I don't think that's a good idea in general. It might work for your particular use case, but if you're doing work on a branch you regularly update from a remote, then you will also need to test every time you do a pull. you might introduce new bugs because the code you rebased does not necessarily make sense on top of the new base, and you have no easy way to reset to the old base either. Merges can be undone easily but rebases are much trickier.
I think the best approach is to code on a separate branch while keeping the base unchanged and do the rebase (or merge) when the code is complete. That way, you at least have a branch of code that you know is working, and when you merge, you immediately know that any issues are caused by something that changed between the old and the new base. And you still can do mid-development rebases if there is a need for them.
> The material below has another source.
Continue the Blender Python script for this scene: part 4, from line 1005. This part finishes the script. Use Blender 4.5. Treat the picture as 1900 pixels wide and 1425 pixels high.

I think you're missing the point. Rebasing work you haven't pushed disentangles your work from the remote branch.
Here are some advantages:
1. Work you happened to do after a merge doesn't spuriously appear to depend on that merge.
2. You can do conflict resolution incrementally during the rebasing process (commit-by-commit instead resolving a merge conflict all at once).
3. Linearizing more of your history improves the precision of git bisect. You're much more likely to have the result of a bisect point to a simple commit rather than a complex merge when there are fewer merges.
The two major disadvantages I see are:
1. Pulling and rebasing is more complex than pulling and merging (more steps and more decisions).
2. You have to be careful not to rebase a branch you have "published".
You're not supposed to do work on the same feature after a merge. I'm not advocating pulling master (or whatever the base branch is) often and merging whenever, so that you end up with loads of pointless merges. Once your feature is done, you merge once. This makes point 3 pretty much moot, since bisect handles merges just fine.
Sometimes you need to update your code on top of a new base because of some important bugfix or something, and then it's fine to rebase, but I don't think it should be the default.
I'll accept point 2, though I think git's merging is good enough that it's not noticeable in most cases. If you rebase you also lose information about the conflicts which may be undesirable. Someone might want to review your merge to see if you have solved the conflicts correctly.
Agree with what fpgeek said, and I would add further that rebasing by default for pull, certainly does not preclude you from using local-only feature branches!
I think the best approach is to code on a separate branch while keeping the base unchanged and do the rebase (or merge) when the code is complete. That way, you at least have a branch of code that you know is working, and when you merge, you immediately know that any issues are caused by something that changed between the old and the new base. And you still can do mid-development rebases if there is a need for them.